**Data excerpt:**
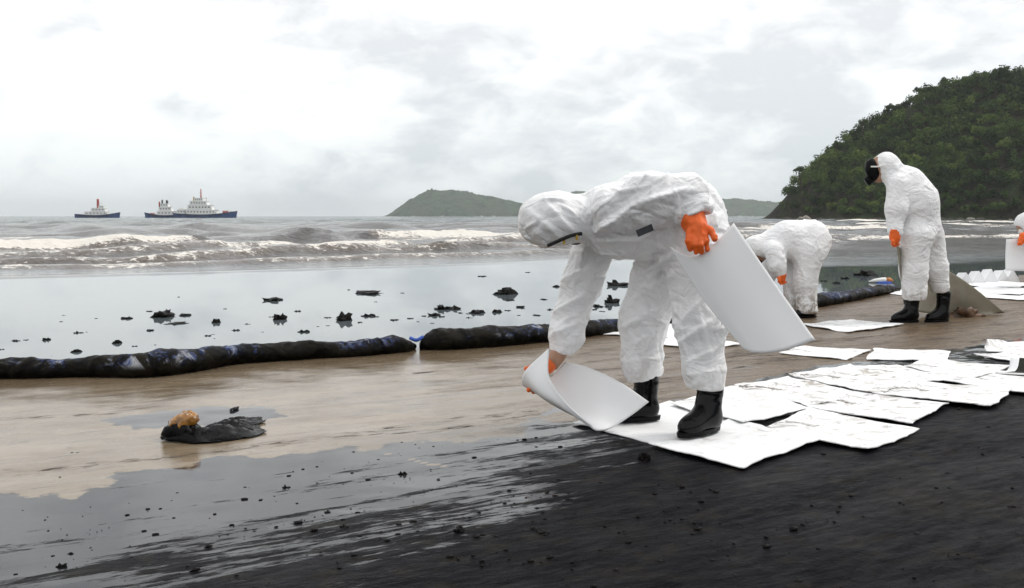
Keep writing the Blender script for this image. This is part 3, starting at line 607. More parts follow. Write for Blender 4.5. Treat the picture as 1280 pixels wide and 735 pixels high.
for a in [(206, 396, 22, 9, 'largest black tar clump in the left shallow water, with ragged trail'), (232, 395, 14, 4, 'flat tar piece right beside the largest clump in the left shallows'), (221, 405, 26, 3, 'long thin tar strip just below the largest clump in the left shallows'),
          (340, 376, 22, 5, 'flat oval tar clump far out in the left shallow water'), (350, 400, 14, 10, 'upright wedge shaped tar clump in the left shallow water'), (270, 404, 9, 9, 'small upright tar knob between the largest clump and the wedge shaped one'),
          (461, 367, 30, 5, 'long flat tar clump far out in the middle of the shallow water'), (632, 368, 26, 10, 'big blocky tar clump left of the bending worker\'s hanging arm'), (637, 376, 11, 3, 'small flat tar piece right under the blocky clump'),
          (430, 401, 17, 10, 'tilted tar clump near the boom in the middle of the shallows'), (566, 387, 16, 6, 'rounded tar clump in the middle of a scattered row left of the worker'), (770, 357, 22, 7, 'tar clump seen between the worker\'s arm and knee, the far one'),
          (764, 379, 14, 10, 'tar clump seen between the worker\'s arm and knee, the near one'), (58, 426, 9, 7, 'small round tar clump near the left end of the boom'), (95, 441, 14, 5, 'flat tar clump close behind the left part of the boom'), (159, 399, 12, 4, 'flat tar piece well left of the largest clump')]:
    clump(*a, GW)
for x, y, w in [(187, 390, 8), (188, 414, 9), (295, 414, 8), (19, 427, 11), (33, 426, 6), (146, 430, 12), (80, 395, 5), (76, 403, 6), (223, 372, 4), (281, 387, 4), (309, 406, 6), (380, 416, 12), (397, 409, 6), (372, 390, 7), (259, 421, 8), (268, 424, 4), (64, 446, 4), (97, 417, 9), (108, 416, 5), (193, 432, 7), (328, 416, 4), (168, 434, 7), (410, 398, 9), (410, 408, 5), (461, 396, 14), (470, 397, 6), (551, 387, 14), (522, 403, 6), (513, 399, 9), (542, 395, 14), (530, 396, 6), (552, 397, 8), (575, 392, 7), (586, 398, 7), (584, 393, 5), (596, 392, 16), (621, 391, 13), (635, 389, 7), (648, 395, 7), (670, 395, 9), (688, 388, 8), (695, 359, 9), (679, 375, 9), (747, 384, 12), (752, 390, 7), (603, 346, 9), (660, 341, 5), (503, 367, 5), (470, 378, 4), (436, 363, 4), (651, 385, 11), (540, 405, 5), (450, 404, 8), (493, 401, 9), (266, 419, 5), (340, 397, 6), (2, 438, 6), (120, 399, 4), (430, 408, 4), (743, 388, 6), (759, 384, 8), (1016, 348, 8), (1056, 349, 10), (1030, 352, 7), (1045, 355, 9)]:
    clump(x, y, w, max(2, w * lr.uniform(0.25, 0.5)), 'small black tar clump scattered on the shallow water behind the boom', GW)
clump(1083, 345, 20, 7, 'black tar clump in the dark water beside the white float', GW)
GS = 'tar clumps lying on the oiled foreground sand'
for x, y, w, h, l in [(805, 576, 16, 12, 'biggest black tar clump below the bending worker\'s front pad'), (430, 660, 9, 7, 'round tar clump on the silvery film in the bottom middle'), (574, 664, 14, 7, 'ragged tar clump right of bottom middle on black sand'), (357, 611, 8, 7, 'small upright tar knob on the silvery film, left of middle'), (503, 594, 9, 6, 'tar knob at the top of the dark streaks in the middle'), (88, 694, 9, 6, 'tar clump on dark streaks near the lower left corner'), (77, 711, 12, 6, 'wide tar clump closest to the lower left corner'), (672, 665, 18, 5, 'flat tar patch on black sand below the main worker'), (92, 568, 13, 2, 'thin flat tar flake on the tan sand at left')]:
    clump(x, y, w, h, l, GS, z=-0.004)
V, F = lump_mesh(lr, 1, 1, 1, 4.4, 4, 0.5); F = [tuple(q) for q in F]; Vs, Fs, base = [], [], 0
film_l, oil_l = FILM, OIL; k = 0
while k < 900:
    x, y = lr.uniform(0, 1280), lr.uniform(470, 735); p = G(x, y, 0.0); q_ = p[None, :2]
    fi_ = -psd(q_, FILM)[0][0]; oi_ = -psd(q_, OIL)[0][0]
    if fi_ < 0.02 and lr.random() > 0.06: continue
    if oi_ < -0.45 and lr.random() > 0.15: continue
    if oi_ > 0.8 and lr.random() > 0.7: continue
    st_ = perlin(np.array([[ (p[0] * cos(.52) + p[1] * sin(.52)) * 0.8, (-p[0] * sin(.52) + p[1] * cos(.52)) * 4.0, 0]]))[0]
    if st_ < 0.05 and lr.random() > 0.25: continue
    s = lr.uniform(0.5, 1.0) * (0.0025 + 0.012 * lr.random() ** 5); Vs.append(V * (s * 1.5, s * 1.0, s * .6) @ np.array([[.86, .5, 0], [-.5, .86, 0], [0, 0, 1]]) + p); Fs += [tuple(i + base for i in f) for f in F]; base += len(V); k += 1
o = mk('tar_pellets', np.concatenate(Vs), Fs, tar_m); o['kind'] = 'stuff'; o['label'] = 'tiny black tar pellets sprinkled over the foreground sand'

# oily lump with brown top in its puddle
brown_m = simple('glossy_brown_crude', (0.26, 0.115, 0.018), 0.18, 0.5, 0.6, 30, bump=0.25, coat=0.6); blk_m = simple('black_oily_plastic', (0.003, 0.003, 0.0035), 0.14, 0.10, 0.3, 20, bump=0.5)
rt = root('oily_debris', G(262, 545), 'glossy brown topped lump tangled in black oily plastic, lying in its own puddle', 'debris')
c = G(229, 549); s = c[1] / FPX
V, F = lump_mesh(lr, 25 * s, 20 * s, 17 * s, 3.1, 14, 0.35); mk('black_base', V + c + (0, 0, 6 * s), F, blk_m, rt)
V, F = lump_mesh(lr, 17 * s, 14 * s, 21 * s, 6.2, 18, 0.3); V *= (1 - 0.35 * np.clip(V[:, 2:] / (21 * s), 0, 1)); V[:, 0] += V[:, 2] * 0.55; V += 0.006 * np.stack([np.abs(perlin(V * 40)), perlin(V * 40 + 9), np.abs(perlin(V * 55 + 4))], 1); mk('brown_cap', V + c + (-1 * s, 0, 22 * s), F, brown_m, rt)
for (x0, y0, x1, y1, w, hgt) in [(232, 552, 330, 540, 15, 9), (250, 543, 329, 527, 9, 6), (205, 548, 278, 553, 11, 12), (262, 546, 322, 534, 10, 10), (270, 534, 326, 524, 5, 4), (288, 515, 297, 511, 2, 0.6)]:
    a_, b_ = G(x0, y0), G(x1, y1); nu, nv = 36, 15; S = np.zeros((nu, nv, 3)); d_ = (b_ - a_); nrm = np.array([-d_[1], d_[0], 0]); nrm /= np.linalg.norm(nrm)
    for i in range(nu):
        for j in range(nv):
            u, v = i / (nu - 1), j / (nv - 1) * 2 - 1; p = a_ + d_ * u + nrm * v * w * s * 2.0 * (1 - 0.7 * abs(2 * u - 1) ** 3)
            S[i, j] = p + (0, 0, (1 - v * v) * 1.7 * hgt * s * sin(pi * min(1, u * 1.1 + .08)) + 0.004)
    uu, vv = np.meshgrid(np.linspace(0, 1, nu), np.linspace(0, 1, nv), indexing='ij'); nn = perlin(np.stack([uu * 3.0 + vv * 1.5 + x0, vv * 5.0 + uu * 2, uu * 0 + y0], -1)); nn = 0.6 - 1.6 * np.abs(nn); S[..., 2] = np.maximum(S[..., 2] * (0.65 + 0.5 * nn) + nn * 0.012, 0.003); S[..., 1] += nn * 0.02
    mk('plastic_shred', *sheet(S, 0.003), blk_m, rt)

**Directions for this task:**
Return the listing above unchanged, apart from dropping its pictures.

**Solved exercise:**
Keep writing the Blender script for this image. This is part 3, starting at line 607. More parts follow. Write for Blender 4.5. Treat the picture as 1280 pixels wide and 735 pixels high.
for a in [(206, 396, 22, 9, 'largest black tar clump in the left shallow water, with ragged trail'), (232, 395, 14, 4, 'flat tar piece right beside the largest clump in the left shallows'), (221, 405, 26, 3, 'long thin tar strip just below the largest clump in the left shallows'),
          (340, 376, 22, 5, 'flat oval tar clump far out in the left shallow water'), (350, 400, 14, 10, 'upright wedge shaped tar clump in the left shallow water'), (270, 404, 9, 9, 'small upright tar knob between the largest clump and the wedge shaped one'),
          (461, 367, 30, 5, 'long flat tar clump far out in the middle of the shallow water'), (632, 368, 26, 10, 'big blocky tar clump left of the bending worker\'s hanging arm'), (637, 376, 11, 3, 'small flat tar piece right under the blocky clump'),
          (430, 401, 17, 10, 'tilted tar clump near the boom in the middle of the shallows'), (566, 387, 16, 6, 'rounded tar clump in the middle of a scattered row left of the worker'), (770, 357, 22, 7, 'tar clump seen between the worker\'s arm and knee, the far one'),
          (764, 379, 14, 10, 'tar clump seen between the worker\'s arm and knee, the near one'), (58, 426, 9, 7, 'small round tar clump near the left end of the boom'), (95, 441, 14, 5, 'flat tar clump close behind the left part of the boom'), (159, 399, 12, 4, 'flat tar piece well left of the largest clump')]:
    clump(*a, GW)
for x, y, w in [(187, 390, 8), (188, 414, 9), (295, 414, 8), (19, 427, 11), (33, 426, 6), (146, 430, 12), (80, 395, 5), (76, 403, 6), (223, 372, 4), (281, 387, 4), (309, 406, 6), (380, 416, 12), (397, 409, 6), (372, 390, 7), (259, 421, 8), (268, 424, 4), (64, 446, 4), (97, 417, 9), (108, 416, 5), (193, 432, 7), (328, 416, 4), (168, 434, 7), (410, 398, 9), (410, 408, 5), (461, 396, 14), (470, 397, 6), (551, 387, 14), (522, 403, 6), (513, 399, 9), (542, 395, 14), (530, 396, 6), (552, 397, 8), (575, 392, 7), (586, 398, 7), (584, 393, 5), (596, 392, 16), (621, 391, 13), (635, 389, 7), (648, 395, 7), (670, 395, 9), (688, 388, 8), (695, 359, 9), (679, 375, 9), (747, 384, 12), (752, 390, 7), (603, 346, 9), (660, 341, 5), (503, 367, 5), (470, 378, 4), (436, 363, 4), (651, 385, 11), (540, 405, 5), (450, 404, 8), (493, 401, 9), (266, 419, 5), (340, 397, 6), (2, 438, 6), (120, 399, 4), (430, 408, 4), (743, 388, 6), (759, 384, 8), (1016, 348, 8), (1056, 349, 10), (1030, 352, 7), (1045, 355, 9)]:
    clump(x, y, w, max(2, w * lr.uniform(0.25, 0.5)), 'small black tar clump scattered on the shallow water behind the boom', GW)
clump(1083, 345, 20, 7, 'black tar clump in the dark water beside the white float', GW)
GS = 'tar clumps lying on the oiled foreground sand'
for x, y, w, h, l in [(805, 576, 16, 12, 'biggest black tar clump below the bending worker\'s front pad'), (430, 660, 9, 7, 'round tar clump on the silvery film in the bottom middle'), (574, 664, 14, 7, 'ragged tar clump right of bottom middle on black sand'), (357, 611, 8, 7, 'small upright tar knob on the silvery film, left of middle'), (503, 594, 9, 6, 'tar knob at the top of the dark streaks in the middle'), (88, 694, 9, 6, 'tar clump on dark streaks near the lower left corner'), (77, 711, 12, 6, 'wide tar clump closest to the lower left corner'), (672, 665, 18, 5, 'flat tar patch on black sand below the main worker'), (92, 568, 13, 2, 'thin flat tar flake on the tan sand at left')]:
    clump(x, y, w, h, l, GS, z=-0.004)
V, F = lump_mesh(lr, 1, 1, 1, 4.4, 4, 0.5); F = [tuple(q) for q in F]; Vs, Fs, base = [], [], 0
film_l, oil_l = FILM, OIL; k = 0
while k < 900:
    x, y = lr.uniform(0, 1280), lr.uniform(470, 735); p = G(x, y, 0.0); q_ = p[None, :2]
    fi_ = -psd(q_, FILM)[0][0]; oi_ = -psd(q_, OIL)[0][0]
    if fi_ < 0.02 and lr.random() > 0.06: continue
    if oi_ < -0.45 and lr.random() > 0.15: continue
    if oi_ > 0.8 and lr.random() > 0.7: continue
    st_ = perlin(np.array([[ (p[0] * cos(.52) + p[1] * sin(.52)) * 0.8, (-p[0] * sin(.52) + p[1] * cos(.52)) * 4.0, 0]]))[0]
    if st_ < 0.05 and lr.random() > 0.25: continue
    s = lr.uniform(0.5, 1.0) * (0.0025 + 0.012 * lr.random() ** 5); Vs.append(V * (s * 1.5, s * 1.0, s * .6) @ np.array([[.86, .5, 0], [-.5, .86, 0], [0, 0, 1]]) + p); Fs += [tuple(i + base for i in f) for f in F]; base += len(V); k += 1
o = mk('tar_pellets', np.concatenate(Vs), Fs, tar_m); o['kind'] = 'stuff'; o['label'] = 'tiny black tar pellets sprinkled over the foreground sand'

# oily lump with brown top in its puddle
brown_m = simple('glossy_brown_crude', (0.26, 0.115, 0.018), 0.18, 0.5, 0.6, 30, bump=0.25, coat=0.6); blk_m = simple('black_oily_plastic', (0.003, 0.003, 0.0035), 0.14, 0.10, 0.3, 20, bump=0.5)
rt = root('oily_debris', G(262, 545), 'glossy brown topped lump tangled in black oily plastic, lying in its own puddle', 'debris')
c = G(229, 549); s = c[1] / FPX
V, F = lump_mesh(lr, 25 * s, 20 * s, 17 * s, 3.1, 14, 0.35); mk('black_base', V + c + (0, 0, 6 * s), F, blk_m, rt)
V, F = lump_mesh(lr, 17 * s, 14 * s, 21 * s, 6.2, 18, 0.3); V *= (1 - 0.35 * np.clip(V[:, 2:] / (21 * s), 0, 1)); V[:, 0] += V[:, 2] * 0.55; V += 0.006 * np.stack([np.abs(perlin(V * 40)), perlin(V * 40 + 9), np.abs(perlin(V * 55 + 4))], 1); mk('brown_cap', V + c + (-1 * s, 0, 22 * s), F, brown_m, rt)
for (x0, y0, x1, y1, w, hgt) in [(232, 552, 330, 540, 15, 9), (250, 543, 329, 527, 9, 6), (205, 548, 278, 553, 11, 12), (262, 546, 322, 534, 10, 10), (270, 534, 326, 524, 5, 4), (288, 515, 297, 511, 2, 0.6)]:
    a_, b_ = G(x0, y0), G(x1, y1); nu, nv = 36, 15; S = np.zeros((nu, nv, 3)); d_ = (b_ - a_); nrm = np.array([-d_[1], d_[0], 0]); nrm /= np.linalg.norm(nrm)
    for i in range(nu):
        for j in range(nv):
            u, v = i / (nu - 1), j / (nv - 1) * 2 - 1; p = a_ + d_ * u + nrm * v * w * s * 2.0 * (1 - 0.7 * abs(2 * u - 1) ** 3)
            S[i, j] = p + (0, 0, (1 - v * v) * 1.7 * hgt * s * sin(pi * min(1, u * 1.1 + .08)) + 0.004)
    uu, vv = np.meshgrid(np.linspace(0, 1, nu), np.linspace(0, 1, nv), indexing='ij'); nn = perlin(np.stack([uu * 3.0 + vv * 1.5 + x0, vv * 5.0 + uu * 2, uu * 0 + y0], -1)); nn = 0.6 - 1.6 * np.abs(nn); S[..., 2] = np.maximum(S[..., 2] * (0.65 + 0.5 * nn) + nn * 0.012, 0.003); S[..., 1] += nn * 0.02
    mk('plastic_shred', *sheet(S, 0.003), blk_m, rt)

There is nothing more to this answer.